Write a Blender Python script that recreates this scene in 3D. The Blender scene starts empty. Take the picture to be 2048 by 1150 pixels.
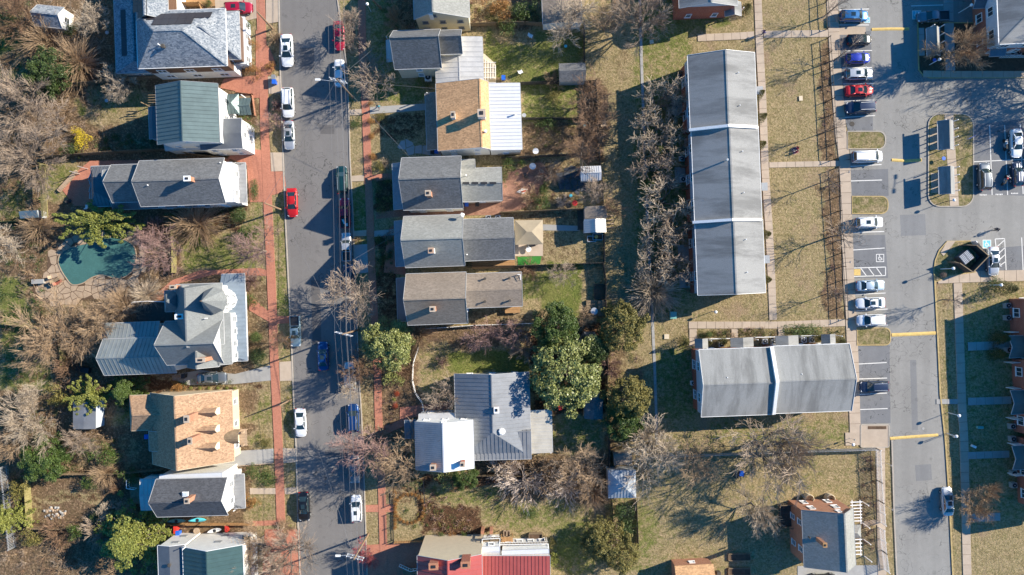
import bpy, math, random
import numpy as np
from mathutils import Vector, Matrix
R = math.radians
random.seed(11); np.random.seed(11)
scene = bpy.context.scene
COL = scene.collection
S = 12.0      # photo pixels per metre on the ground
H = 114.0     # height of the drone above the ground

# ---------------------------------------------------------------- camera, sky, sun, exposure
cam_d = bpy.data.cameras.new("drone_camera")
cam = bpy.data.objects.new("drone_camera", cam_d); COL.objects.link(cam)
cam.location = (0, 0, H); cam.rotation_euler = (0, 0, 0)
cam_d.sensor_fit = 'HORIZONTAL'; cam_d.sensor_width = 36.0
cam_d.lens = 18.0 * H / (1024 / S)
cam_d.clip_start = 1.0; cam_d.clip_end = 6000.0
scene.camera = cam
SUN_EL, SUN_AZ = 28.5, 20.5     # elevation, direction towards the sun counted from +x to +y
world = bpy.data.worlds.new("World"); scene.world = world; world.use_nodes = True
wn = world.node_tree.nodes; wl = world.node_tree.links
sky = wn.new('ShaderNodeTexSky'); sky.sky_type = 'NISHITA'; sky.sun_disc = False
sky.sun_elevation = R(SUN_EL); sky.sun_rotation = R(90 - SUN_AZ)
sky.air_density = 1.0; sky.dust_density = 0.3; sky.ozone_density = 3.5
hs = wn.new('ShaderNodeHueSaturation'); hs.inputs['Saturation'].default_value = 1.45; wl.new(sky.outputs[0], hs.inputs['Color']); wl.new(hs.outputs[0], wn['Background'].inputs[0]); wn['Background'].inputs[1].default_value = 0.105
sun_d = bpy.data.lights.new("sun", 'SUN'); sun_d.energy = 5.0; sun_d.angle = R(0.5); sun_d.color = (1.0, 0.91, 0.76)
sun = bpy.data.objects.new("sun", sun_d); COL.objects.link(sun)
sd = Vector((math.cos(R(SUN_AZ)) * math.cos(R(SUN_EL)), math.sin(R(SUN_AZ)) * math.cos(R(SUN_EL)), math.sin(R(SUN_EL))))
sun.rotation_euler = sd.to_track_quat('Z', 'Y').to_euler(); sun.location = (60, 30, 80)
scene.view_settings.view_transform = 'Standard'; scene.view_settings.look = 'None'
scene.view_settings.gamma = 1.0; scene.view_settings.use_curve_mapping = False
scene.view_settings.exposure = 1.0

# ---------------------------------------------------------------- helpers
def W(px, py, h=0.0):
    k = (1 - h / H) / S
    return ((px - 1024) * k, (575 - py) * k)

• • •

Which lines hold the string "pixels"? List them all.

Write a Blender Python script that recreates this scene in 3D. The Blender scene starts empty. Take the picture to be 2048 by 1150 pixels.
S = 12.0      # photo pixels per metre on the ground